Many have attempted to quantify the amount that ought to be given, normally as a tithe (10%), using the standard given to Israel (Leviticus 27:30). This can be a good guideline, but it is not mandated in the New Testament. Jesus speaks about giving in Mark 12:41-44:

And he sat down over against the treasury, and beheld how the multitude cast money into the treasury: and many that were rich cast in much. And there came a poor widow, and she cast in two mites, which make a farthing. And he called unto him his disciples, and said unto them, “Verily I say unto you, This poor widow cast in more than all they that are casting into the treasury: for they all did cast in of their superfluity; but she of her want did cast in all that she had, even all her living.”
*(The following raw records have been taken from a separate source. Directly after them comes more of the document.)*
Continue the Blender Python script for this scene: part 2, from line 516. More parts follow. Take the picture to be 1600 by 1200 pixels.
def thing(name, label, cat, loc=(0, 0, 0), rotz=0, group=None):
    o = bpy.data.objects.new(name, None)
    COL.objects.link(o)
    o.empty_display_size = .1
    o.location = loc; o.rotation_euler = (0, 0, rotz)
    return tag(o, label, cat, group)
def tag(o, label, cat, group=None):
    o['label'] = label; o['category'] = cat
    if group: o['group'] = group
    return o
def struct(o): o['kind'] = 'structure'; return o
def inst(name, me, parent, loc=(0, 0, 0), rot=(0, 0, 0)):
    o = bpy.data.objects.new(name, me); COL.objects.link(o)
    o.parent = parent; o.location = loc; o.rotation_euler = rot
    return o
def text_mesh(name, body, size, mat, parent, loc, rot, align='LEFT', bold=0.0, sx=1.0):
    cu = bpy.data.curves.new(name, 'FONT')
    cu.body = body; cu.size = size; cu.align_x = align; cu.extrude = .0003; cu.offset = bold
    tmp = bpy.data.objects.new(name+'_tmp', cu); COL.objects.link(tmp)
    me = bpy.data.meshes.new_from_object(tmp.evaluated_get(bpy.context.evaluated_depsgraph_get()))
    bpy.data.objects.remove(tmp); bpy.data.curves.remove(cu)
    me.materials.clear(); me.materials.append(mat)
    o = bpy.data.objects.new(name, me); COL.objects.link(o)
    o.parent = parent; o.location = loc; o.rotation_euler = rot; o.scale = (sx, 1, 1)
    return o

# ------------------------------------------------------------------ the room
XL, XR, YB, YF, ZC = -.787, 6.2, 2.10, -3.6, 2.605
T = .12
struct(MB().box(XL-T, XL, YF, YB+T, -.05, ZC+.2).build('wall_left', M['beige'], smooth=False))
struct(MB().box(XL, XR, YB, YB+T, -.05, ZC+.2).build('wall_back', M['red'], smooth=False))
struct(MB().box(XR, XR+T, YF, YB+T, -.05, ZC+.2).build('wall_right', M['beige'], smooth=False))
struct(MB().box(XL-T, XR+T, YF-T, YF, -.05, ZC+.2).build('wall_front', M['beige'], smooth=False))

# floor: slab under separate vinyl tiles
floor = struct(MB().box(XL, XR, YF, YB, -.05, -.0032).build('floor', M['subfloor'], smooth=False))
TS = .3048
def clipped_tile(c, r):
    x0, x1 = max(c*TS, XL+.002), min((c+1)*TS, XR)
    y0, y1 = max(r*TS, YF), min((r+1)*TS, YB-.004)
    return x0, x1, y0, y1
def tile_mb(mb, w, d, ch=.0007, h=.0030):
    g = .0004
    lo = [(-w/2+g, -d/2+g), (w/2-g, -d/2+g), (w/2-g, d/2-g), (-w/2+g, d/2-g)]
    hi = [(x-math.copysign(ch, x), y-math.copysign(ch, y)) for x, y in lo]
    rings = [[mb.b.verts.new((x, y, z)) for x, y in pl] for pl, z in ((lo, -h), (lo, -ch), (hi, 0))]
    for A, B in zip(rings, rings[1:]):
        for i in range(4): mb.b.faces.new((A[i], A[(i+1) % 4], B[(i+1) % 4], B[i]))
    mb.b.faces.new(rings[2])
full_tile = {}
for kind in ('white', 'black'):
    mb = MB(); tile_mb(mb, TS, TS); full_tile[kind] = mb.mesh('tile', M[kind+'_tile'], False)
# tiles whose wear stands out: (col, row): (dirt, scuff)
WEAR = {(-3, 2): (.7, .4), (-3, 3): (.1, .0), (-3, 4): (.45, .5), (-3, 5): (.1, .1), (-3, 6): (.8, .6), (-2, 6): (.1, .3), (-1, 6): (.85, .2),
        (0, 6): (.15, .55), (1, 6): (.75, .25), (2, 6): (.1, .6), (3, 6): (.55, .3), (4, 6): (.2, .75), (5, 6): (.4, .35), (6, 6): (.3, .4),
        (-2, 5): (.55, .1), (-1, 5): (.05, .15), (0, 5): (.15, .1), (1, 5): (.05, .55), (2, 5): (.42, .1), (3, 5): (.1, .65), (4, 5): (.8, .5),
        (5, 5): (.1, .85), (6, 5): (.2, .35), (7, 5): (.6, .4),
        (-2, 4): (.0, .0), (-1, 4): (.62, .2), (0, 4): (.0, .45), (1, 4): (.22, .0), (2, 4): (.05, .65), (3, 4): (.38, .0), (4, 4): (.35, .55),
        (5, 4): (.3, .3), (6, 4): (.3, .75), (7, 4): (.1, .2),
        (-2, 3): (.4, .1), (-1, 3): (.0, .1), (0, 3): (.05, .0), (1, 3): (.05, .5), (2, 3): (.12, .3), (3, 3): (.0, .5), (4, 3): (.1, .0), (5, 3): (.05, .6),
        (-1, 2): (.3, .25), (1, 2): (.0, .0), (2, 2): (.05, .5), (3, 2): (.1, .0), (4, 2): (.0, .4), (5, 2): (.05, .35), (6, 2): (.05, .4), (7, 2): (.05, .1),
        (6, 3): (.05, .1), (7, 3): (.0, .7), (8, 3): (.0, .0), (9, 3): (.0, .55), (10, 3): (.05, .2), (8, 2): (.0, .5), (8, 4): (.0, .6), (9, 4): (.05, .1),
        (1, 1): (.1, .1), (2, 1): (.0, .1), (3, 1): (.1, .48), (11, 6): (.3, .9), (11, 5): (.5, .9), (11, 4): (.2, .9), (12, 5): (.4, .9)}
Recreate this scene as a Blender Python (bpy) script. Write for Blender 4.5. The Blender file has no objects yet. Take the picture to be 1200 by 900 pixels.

Jesus’ words are evident. The rich individuals may have given the tithe, and they may have been justified by the Law, but the widow gave more to God in those two mites than the rich men did in all their gold because the widow made a sacrifice. She did not pay her bills and give a part of the rest for God, and saved some for recreation. She gave all that she had. She sacrificed herself by trusting wholly in God (Matthew 6:25-34), for she gave her living to Him. Do we have this much faith, to give all that we have to God and trust in His goodness?

God does not desire for His children to become destitute, but He does desire sacrifice. He desires that He comes first, and that the firstfruits shall be given to Him. Do we think of giving to God first or last? Do we take the best for ourselves and leave the rest for God? He condemned the Israelites for this very thing in Malachi 1:6-10. God gave for you His Son, hung on a cross, tortured and killed for our iniquity, so that you may have the forgiveness of your sins and fellowship with Him. With such a great sacrifice given for you, how hard shall it be for you to sacrifice for Him? He gave for you His best; what now shall you give to Him?